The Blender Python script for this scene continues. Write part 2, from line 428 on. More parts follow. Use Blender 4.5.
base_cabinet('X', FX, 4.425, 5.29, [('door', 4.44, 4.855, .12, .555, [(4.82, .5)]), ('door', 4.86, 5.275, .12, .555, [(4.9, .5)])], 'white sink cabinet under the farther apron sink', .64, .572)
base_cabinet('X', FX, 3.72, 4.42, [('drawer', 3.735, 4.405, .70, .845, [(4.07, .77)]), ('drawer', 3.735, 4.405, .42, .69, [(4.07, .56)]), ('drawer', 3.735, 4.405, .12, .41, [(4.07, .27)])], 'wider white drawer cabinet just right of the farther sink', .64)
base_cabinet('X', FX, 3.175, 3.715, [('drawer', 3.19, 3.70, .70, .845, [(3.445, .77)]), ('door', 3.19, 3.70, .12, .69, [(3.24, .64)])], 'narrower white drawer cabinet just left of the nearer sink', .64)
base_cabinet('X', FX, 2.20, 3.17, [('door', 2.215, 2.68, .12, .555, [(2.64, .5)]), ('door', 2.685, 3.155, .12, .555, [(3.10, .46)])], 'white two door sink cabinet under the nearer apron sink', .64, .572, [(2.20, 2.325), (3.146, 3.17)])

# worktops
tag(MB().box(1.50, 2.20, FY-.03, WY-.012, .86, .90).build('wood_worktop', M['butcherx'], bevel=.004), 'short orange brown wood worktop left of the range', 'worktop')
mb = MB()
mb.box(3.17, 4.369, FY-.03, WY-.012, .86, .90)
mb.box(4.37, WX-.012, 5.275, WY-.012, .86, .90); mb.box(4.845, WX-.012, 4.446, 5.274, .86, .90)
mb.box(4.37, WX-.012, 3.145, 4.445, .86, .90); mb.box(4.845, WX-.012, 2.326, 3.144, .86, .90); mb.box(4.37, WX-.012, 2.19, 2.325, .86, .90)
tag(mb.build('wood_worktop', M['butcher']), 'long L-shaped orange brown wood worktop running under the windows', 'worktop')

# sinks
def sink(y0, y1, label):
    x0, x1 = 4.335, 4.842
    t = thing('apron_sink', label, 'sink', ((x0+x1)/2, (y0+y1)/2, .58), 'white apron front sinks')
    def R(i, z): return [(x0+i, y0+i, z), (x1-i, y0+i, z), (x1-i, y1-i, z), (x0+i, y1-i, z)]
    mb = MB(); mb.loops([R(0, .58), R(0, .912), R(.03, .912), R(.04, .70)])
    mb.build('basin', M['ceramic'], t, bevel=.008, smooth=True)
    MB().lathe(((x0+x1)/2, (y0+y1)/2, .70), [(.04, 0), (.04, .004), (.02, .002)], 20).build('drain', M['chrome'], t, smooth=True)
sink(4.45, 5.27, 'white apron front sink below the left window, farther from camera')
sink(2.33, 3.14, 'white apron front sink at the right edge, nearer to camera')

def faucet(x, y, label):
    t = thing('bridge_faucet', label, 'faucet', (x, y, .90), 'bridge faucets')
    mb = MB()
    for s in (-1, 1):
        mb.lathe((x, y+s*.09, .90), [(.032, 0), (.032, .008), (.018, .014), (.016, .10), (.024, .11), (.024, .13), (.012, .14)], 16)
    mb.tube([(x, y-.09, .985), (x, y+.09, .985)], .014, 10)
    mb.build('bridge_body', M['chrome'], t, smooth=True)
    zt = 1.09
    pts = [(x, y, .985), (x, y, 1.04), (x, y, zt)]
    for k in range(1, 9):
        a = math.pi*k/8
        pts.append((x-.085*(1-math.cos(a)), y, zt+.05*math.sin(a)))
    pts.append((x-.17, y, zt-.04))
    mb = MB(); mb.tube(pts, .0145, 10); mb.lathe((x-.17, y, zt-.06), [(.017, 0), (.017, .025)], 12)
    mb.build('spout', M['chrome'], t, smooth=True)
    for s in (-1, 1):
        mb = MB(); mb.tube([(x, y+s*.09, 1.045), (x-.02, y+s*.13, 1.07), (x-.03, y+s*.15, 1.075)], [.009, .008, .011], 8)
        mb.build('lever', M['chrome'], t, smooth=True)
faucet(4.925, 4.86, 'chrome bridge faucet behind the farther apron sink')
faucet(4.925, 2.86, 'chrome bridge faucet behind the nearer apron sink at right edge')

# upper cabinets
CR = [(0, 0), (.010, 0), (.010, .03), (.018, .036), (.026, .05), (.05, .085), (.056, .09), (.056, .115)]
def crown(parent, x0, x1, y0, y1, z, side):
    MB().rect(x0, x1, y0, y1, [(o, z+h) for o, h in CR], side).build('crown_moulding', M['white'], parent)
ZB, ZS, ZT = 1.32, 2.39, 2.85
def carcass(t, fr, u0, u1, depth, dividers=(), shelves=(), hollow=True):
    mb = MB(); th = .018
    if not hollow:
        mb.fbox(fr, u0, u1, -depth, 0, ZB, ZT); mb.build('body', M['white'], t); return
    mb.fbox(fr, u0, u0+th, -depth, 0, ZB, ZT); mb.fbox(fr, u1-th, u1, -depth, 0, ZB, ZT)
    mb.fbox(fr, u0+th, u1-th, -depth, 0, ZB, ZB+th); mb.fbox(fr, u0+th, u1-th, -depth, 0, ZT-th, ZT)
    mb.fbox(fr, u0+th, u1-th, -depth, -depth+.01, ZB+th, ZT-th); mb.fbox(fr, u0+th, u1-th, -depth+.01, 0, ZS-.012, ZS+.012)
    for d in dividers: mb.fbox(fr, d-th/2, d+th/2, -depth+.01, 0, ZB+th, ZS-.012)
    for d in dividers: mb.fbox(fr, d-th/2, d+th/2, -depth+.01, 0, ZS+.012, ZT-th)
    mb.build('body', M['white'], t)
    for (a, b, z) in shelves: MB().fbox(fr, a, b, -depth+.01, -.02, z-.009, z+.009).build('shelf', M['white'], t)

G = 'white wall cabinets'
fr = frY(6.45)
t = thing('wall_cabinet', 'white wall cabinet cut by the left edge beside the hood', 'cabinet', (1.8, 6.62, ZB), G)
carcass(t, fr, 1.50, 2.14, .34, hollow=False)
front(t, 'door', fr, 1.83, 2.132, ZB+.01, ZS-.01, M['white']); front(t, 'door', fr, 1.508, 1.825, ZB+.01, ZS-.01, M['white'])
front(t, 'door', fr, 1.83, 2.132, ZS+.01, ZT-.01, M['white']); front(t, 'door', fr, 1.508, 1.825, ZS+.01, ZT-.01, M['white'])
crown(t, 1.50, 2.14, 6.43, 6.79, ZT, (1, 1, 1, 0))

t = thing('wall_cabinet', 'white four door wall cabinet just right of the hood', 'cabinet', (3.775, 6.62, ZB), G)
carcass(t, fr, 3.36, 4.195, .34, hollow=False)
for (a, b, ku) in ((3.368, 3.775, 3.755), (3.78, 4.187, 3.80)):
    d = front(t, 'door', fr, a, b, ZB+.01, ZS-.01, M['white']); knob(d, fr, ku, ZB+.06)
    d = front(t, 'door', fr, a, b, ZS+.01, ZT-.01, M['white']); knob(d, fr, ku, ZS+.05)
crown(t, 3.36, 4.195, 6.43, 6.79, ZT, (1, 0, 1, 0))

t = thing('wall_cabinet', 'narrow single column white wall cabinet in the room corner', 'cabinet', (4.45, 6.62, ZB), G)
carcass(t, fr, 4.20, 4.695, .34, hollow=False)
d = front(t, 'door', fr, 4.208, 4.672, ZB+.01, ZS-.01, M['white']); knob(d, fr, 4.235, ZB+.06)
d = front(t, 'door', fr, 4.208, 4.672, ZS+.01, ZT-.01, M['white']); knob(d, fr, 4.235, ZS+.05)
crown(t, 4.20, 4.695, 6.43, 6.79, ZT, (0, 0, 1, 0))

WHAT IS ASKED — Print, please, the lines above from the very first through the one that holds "2.325), (3.146, 3.17)])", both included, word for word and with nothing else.

SOLUTION —
The Blender Python script for this scene continues. Write part 2, from line 428 on. More parts follow. Use Blender 4.5.
base_cabinet('X', FX, 4.425, 5.29, [('door', 4.44, 4.855, .12, .555, [(4.82, .5)]), ('door', 4.86, 5.275, .12, .555, [(4.9, .5)])], 'white sink cabinet under the farther apron sink', .64, .572)
base_cabinet('X', FX, 3.72, 4.42, [('drawer', 3.735, 4.405, .70, .845, [(4.07, .77)]), ('drawer', 3.735, 4.405, .42, .69, [(4.07, .56)]), ('drawer', 3.735, 4.405, .12, .41, [(4.07, .27)])], 'wider white drawer cabinet just right of the farther sink', .64)
base_cabinet('X', FX, 3.175, 3.715, [('drawer', 3.19, 3.70, .70, .845, [(3.445, .77)]), ('door', 3.19, 3.70, .12, .69, [(3.24, .64)])], 'narrower white drawer cabinet just left of the nearer sink', .64)
base_cabinet('X', FX, 2.20, 3.17, [('door', 2.215, 2.68, .12, .555, [(2.64, .5)]), ('door', 2.685, 3.155, .12, .555, [(3.10, .46)])], 'white two door sink cabinet under the nearer apron sink', .64, .572, [(2.20, 2.325), (3.146, 3.17)])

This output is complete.